Looking back on the third-quarter performance of Canada’s major banks, Standard & Poor’s says the results were the strongest in more than two years.

In its industry report card of major Canadian banks released last week, S&P said that a pickup in corporate finance activity in both debt and equity, drove the stronger results. This led to higher investment banking profits and a revival in retail investor interest that fueled a third straight quarterly increase in commission revenues.

S&P highlighted the importance of improving credit quality at the banks. “Improving credit quality allowed provisions to drop, improving profitability,” it said. “The lower provisioning level also reflects most major Canadian banks’ efforts in exiting high-risk lending since year-end 2002, as large U.S. and foreign corporate loan exposures have been further quelled in an attempt to modify the overall risk profile, but at the expense of diversification.”

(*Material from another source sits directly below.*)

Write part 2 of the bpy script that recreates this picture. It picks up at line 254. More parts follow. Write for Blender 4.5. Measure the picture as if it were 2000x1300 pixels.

Retail lending remained extremely strong, but demand in corporate and commercial lending was weak, S&P said. “Unfortunately, margin pressures from price competition in the domestic personal and commercial banking divisions are more evident as the big five banks all renewed their focus on the domestic business.”

“The credit environment has seen the worst and appears to be stabilizing, but is not without risk of further large single-name blow-ups,” S&P cautioned. “Consumer and middle-market commercial loan portfolios continue to demonstrate stable asset quality. The still-sluggish world economy, including the U.S., and the recent rapid rise in the Canadian dollar, however, has led to some setbacks in credit quality, although isolated and affecting only certain industries. The recent impact of SARS on travel and tourism businesses has also been an issue in Canada, particularly in Ontario.”

“The strength of the big Canadian banks continues to be their solid retail and commercial franchises, which remain strong in earnings performance and asset quality, a reflection of the improving Canadian economy,” S&P concludes. “The balance of 2003 should see further progress in credit quality; possibly higher, although unpredictable, revenues related to capital markets activities; further domestic price competition; and focus on expansion in the U.S.”

S&P said Laurentian Bank was a notable exception to the stronger third-quarter results.